Russian authorities had rejected the registration of two Scientology churches on the basis of legislation that demands that a religious group must exist for at least 15 years in a Russian region and prove that it is affiliated to a central religious organization.

Strasbourg — The European Court of Human Rights on Thursday condemned Russia for the second time in two years for refusing to register two Scientology churches as religious organizations.

The Church of Scientology was awarded 5,000 euros (7,250 dollars) in moral damages.

The court ruled that the action of the authorities in Surgut in eastern Siberia and Nizhnekamsk in Tatarstan had violated articles nine and 11 of the Human Rights convention on freedom of religion and freedom of association.

Russian authorities rejected the registration of the churches in 1994 and 1998 on the basis of legislation which demands that a religious group has to have existed for at least 15 years in a Russian region and prove that it is affiliated to a central religious organisation.

“The Court noted that the question of whether Scientology could be described as a ‘religion’ was a matter of controversy among the member states,” said the ruling.

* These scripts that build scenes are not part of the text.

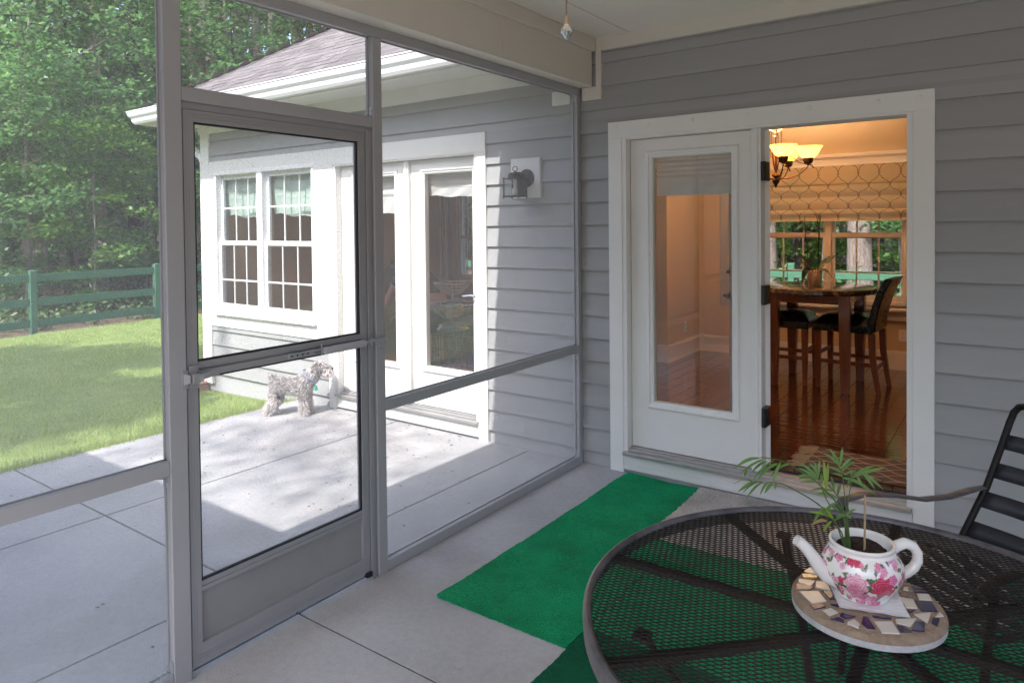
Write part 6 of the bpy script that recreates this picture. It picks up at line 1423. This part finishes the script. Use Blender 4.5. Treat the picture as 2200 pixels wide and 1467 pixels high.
# along the fence, from the open edge of the picture towards the house corner
T = [
 (mA,-16.3,2.45,1.0,2.6,'leaning pale maple just beyond the first fence bay'),
 (mC,-17.2,3.15,1.0,None,'thin sapling with a sunlit stem behind the near fence post'),
 (mB,-18.4,1.9,.95,None,'dark maple filling the outer edge of the woods'),
 (mB,-19.5,4.6,1.0,None,'dark dense maple behind the middle of the long fence bay'),
 (mC,-16.6,4.05,1.05,None,'forked sapling standing close behind the middle of the fence bay'),
 (mA,-20.5,5.6,1.05,.6,'pale-stemmed maple deep behind the fence bay'),
 (pB,-19.0,6.25,1.0,None,'thick dark pine trunk near the second fence post'),
 (mC,-17.0,5.5,.9,None,'low leafy sapling beside the thick dark pine'),
 (mB,-22.5,3.2,1.1,None,'tall dark maple deep in the woods'),
 (pA,-23,5.1,1.0,None,'straight pine seen between the maples'),
 (pA,-24,7.4,1.05,None,'straight pine rising behind the dark pine trunk'),
 (mA,-19.5,8.0,1.0,3.5,'maple showing above the low end of the shingled roof'),
 (pA,-21,9.6,1.0,None,'pine with bare branches above the roof hip'),
 (pA,-19.2,10.6,.95,None,'pine with tangled dead branches above the roof slope'),
 (mB,-21,11.6,1.05,None,'dark maple above the middle of the roof slope'),
 (pB,-24,11.0,1.0,None,'dark pine far behind the roof'),
 (pA,-20.5,13.2,1.0,None,'pine leaning over the upper roof slope'),
 (mB,-22,14.5,1.05,None,'dark maple above the roof peak'),
 (mA,-26,2.0,1.15,None,'maple at the very back of the woods'),
 (mB,-27,7.0,1.2,None,'broad dark maple at the back of the woods'),
 (mC,-15.4,7.2,.95,None,'young maple beyond the fence near the house corner'),
 (mB,-18.5,9.2,.9,None,'dark maple close behind the house corner'),
 (pA,-27,12.5,1.1,None,'distant pine behind the roof peak'),
 (mC,-15.6,1.5,.85,None,'small leafy sapling at the outer end of the fence'),
 # behind the dining-room window
 (pA,-2.35,12.6,1.0,1.0,'broad sunlit pine trunk in the lower window pane'),
 (pB,-2.0,14.3,.9,None,'dark pine trunk beside the sunlit one outside the dining window'),
 (pA,-.30,12.2,1.15,2.0,'broad pale pine trunk outside the second window half'),
 (mA,-1.3,13.4,1.0,1.0,'thin curved maple stem outside the window mullion'),
 (mA,.45,12.8,.9,4.0,'crooked pale maple at the end of the window view'),
 (mB,-1.6,20,1.0,None,'dark maple behind the wire mesh fence'),
 (mB,.6,19,1.0,None,'dark leafy maple deep behind the dining window'),
 (mY,-1.2,15.0,1.1,None,'bright sapling between the pine trunks outside the dining window'),
 (mY,1.0,14.6,1.0,None,'bright sapling at the far end of the dining window view'),
 (mY,-1.9,16.5,1.2,None,'bright sapling deeper behind the dining window'),
 (mY,-14.9,3.3,.75,None,'low bright sapling right behind the long fence bay'),
 (mY,-17.6,7.6,1.1,None,'bright sapling beyond the fence by the house corner'),
 (mC,.2,15.5,1.1,None,'leafy sapling behind the pale pine outside the window'),
 (mB,-4.0,19,1.1,None,'dark maple seen through the far window'),
 (pA,-6.2,13,1.0,None,'pine outside the far window of the darker room'),
 (mB,-7.5,17,1.1,None,'maple behind the darker room windows'),
 (pA,-9.5,14.5,1.0,None,'pine at the corner of the two fences'),
]
for o,x,y,s,rz,lb in T: plant(o,x,y,s,rz,lb)
# tall trees behind the photographer: their thin crowns throw the dappled shade
sA = broadleaf(14.6,.08,2.2,12.9,8,M['barkp'],M['leafA'],34,.24,'flat-topped tree behind the photographer shading the lawn', group='trees shading the yard', nm='shade_tree')
sB = broadleaf(14.6,.025,1.1,13.5,5,M['barkp'],M['leafA'],5,.13,'thin-crowned tree behind the photographer dappling the patio', group='trees shading the yard', nm='shade_tree')
for i,(o,x,y,s) in enumerate(((sA,-6.6,-1.0,1),(sA,-9.4,-1.4,1),(sA,-7.5,-5.2,1.1),(sB,-2.3,-1.0,1),(sB,-1.5,-1.5,.95),(sB,-4.4,-1.9,.95))):
    p = (x+.64*s, y-11.56*s, -.15)
    if i in (0,3): q = o; q.location = p; q.scale = (s,s,s)
    else: q = copy_tree(o,p,i*1.3,s,label='thin-crowned tree shading the near lawn behind the photographer' if o is sB else None)
# undergrowth and the far woods
N_ = 900; cx_ = rng.uniform(-18.5,-12.9,N_); cy_ = rng.uniform(-4,11,N_); keep = (cx_ < -12.75-.09*(cy_-1.2)); cx_, cy_ = cx_[keep], cy_[keep]
cen = np.stack([cx_,cy_,np.array([gz(a,b) for a,b in zip(cx_,cy_)])+rng.random(len(cx_))**2*.45+.05],1)
c2 = np.stack([rng.uniform(-8,4,500),rng.uniform(9.3,17,500),rng.random(500)**2*.9-.2],1)
tag(fastmesh('undergrowth', np.concatenate([leaves(cen,16,.22,.25,.12,.5,.7),leaves(c2,24,.35,.3,.12,.55,.7)]), 4, leafmat('weed_leaf', [(.05,.12,.03),(.09,.18,.05),(.12,.21,.07),(.06,.13,.05),(.20,.20,.09)], trans=.35)), 'low leafy undergrowth on the forest floor behind the fences', 'undergrowth', kind='stuff')
n_ = 8500; ang = rng.uniform(R(40),R(205),n_); rr = rng.uniform(25,44,n_); fx = -2+rr*np.cos(ang); fy = 2+rr*np.sin(ang)
cen = np.stack([fx,fy,np.array([gz(a,b) for a,b in zip(fx,fy)])+rng.random(n_)**1.1*26+.3],1)
fw = fastmesh('far_woods', leaves(cen,15,1.3,.35,.55,.6,.7), 4, leafmat('far_leaf', [(.06,.13,.05),(.10,.19,.07),(.16,.13,.085),(.08,.15,.06),(.20,.17,.12),(.12,.22,.08)], trans=.4)); tag(fw, 'deep green woods closing the view behind the fences', 'woods', kind='stuff')
t = MB()
for k in range(420):
    a = random.uniform(R(40),R(205)); r_ = random.uniform(22,40); x, y = -2+r_*math.cos(a), 2+r_*math.sin(a); z = gz(x,y); w = random.uniform(.05,.17); l = random.gauss(0,.5)
    t.tube([(x,y,z-.3),(x+l*.4,y+l*.2,z+7),(x+l,y+l*.5,z+16)], [w*1.2,w,w*.6], 7)
tag(t.build('far_trunk', M['barkl'], None, smooth=60), 'countless thin trunks standing deep in the woods', 'woods', kind='stuff')
# fallen leaves blown over the patio
t = MB()
for k in range(170):
    x, y = random.uniform(-3.0,-.1), random.uniform(-2.8,-.03); s = random.uniform(.004,.014); a = random.random()*6.28
    if k % 3 == 0: x, y = random.uniform(-2.6,-.9), -random.random()**2*.5-.03
    c, d = math.cos(a)*s, math.sin(a)*s; t.add([(x-c,y-d,.002),(x+d*.5,y-c*.5,.005),(x+c,y+d,.002),(x-d*.5,y+c*.5,.004)],[(0,1,2,3)])
tag(t.build('leaf_litter', mat('dry_leaf_bits', (.10,.06,.035), .9, var=.5, vscale=90), None), 'tiny dry leaf bits scattered over the patio slab', 'leaf litter', kind='stuff')
# ---------------------------------------------------------------- camera and light
cam = bpy.data.cameras.new('camera'); co_ = bpy.data.objects.new('camera', cam); C.objects.link(co_); bpy.context.scene.camera = co_
ya, pi_, ro = R(35.91212), R(-1.09119), R(-.57528)
Fw_ = Vector((-math.sin(ya)*math.cos(pi_), math.cos(ya)*math.cos(pi_), math.sin(pi_))); rr_ = Vector((math.cos(ya),math.sin(ya),0)); uu_ = rr_.cross(Fw_)
R2_ = rr_*math.cos(ro)+uu_*math.sin(ro); U2_ = uu_*math.cos(ro)-rr_*math.sin(ro)
mw = Matrix((R2_,U2_,-Fw_)).transposed().to_4x4(); mw.translation = (2.3934,-4.115,1.6175); co_.matrix_world = mw
cam.sensor_width = 36; cam.lens = 1499.43/2200*36; cam.shift_y = -219.48/2200; cam.clip_start = .05; cam.clip_end = 600
ld = Vector((-.047,.85,-1)).normalized()
sun = bpy.data.lights.new('sun','SUN'); sun.energy = SUN_E; sun.angle = R(.55); sun.color = (1.0,.975,.95)
so = bpy.data.objects.new('sun', sun); C.objects.link(so); so.rotation_euler = ld.to_track_quat('-Z','Y').to_euler(); so.location = (2,-30,30)
w = bpy.data.worlds.new('World'); bpy.context.scene.world = w; w.use_nodes = True; nt = w.node_tree; nt.nodes.clear()
sk = nt.nodes.new('ShaderNodeTexSky'); sk.sky_type = 'NISHITA'; sk.sun_disc = False; sk.sun_elevation = math.asin(-ld.z); sk.sun_rotation = math.atan2(-ld.x,-ld.y); sk.air_density = 1.0; sk.dust_density = 2.0; sk.ozone_density = 1.0
bg = nt.nodes.new('ShaderNodeBackground'); bg.inputs['Strength'].default_value = SKY_E; ou = nt.nodes.new('ShaderNodeOutputWorld'); nt.links.new(sk.outputs[0],bg.inputs[0]); nt.links.new(bg.outputs[0],ou.inputs[0])
for i,p in enumerate(lamp_pos):
    l = bpy.data.lights.new('bulb','POINT'); l.energy = BULB_E; l.color = (1.0,.76,.52); l.shadow_soft_size = .035
    o = bpy.data.objects.new('chandelier_bulb', l); C.objects.link(o); o.location = p; o.parent = ch; o.location = Vector(p)-ch.location
s = bpy.context.scene; s.render.engine = 'CYCLES'; cy = s.cycles
cy.max_bounces = 10; cy.diffuse_bounces = 5; cy.glossy_bounces = 4; cy.transmission_bounces = 6; cy.transparent_max_bounces = 32; cy.caustics_reflective = False; cy.caustics_refractive = False
cy.use_denoising = True; cy.denoiser = 'OPENIMAGEDENOISE'; cy.sample_clamp_indirect = 4; cy.use_adaptive_sampling = True; cy.adaptive_threshold = .015
vs_ = s.view_settings; vs_.view_transform = 'Standard'; vs_.look = 'None'; vs_.gamma = 1; vs_.exposure = EXPO; vs_.use_curve_mapping = False
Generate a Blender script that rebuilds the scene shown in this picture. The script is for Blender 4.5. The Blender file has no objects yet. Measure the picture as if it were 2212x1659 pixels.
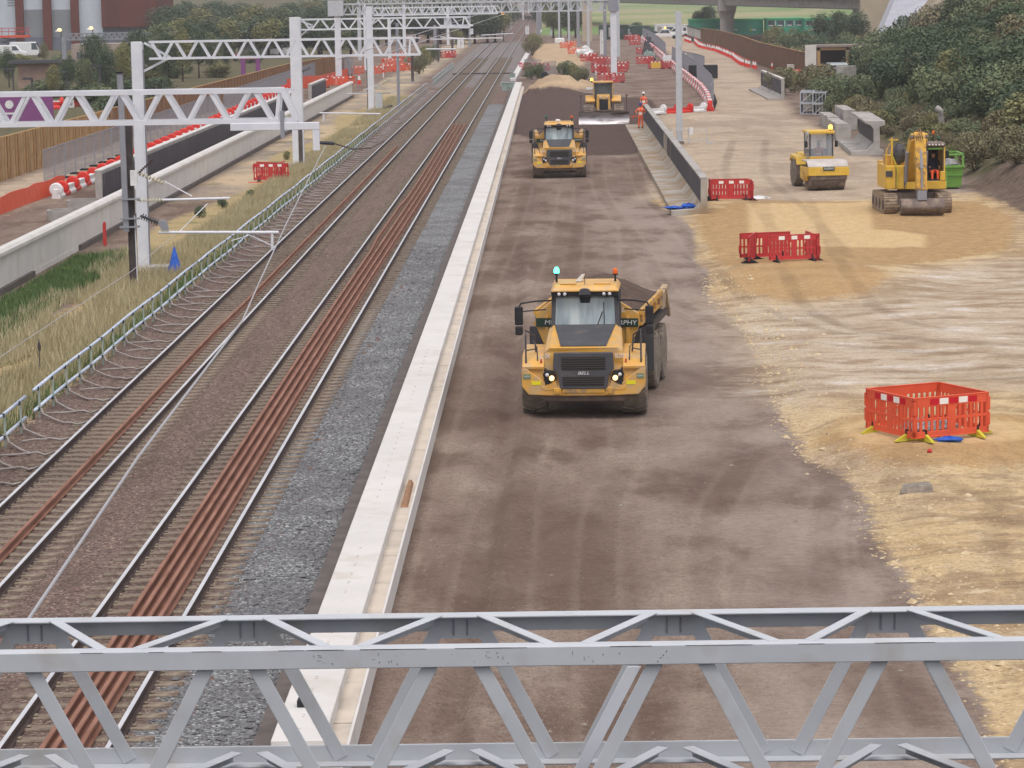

In the absence of any European consensus on the religious nature of Scientology, the court said it had “to rely on the position of the domestic authorities.”

It added: “At no point in the proceedings had it been shown that the applicants — either as individuals or as a religious group — had engaged or intended to engage in any unlawful activities or pursued any aims other than worship, teaching, practice and observance of their beliefs. The ground for refusing registration had therefore been purely formal and unconnected with their actual functioning.”

In April 2007, the court found against Russia over the refusal of authorities to register the Moscow branch of the Scientologists between 1998 and 2005.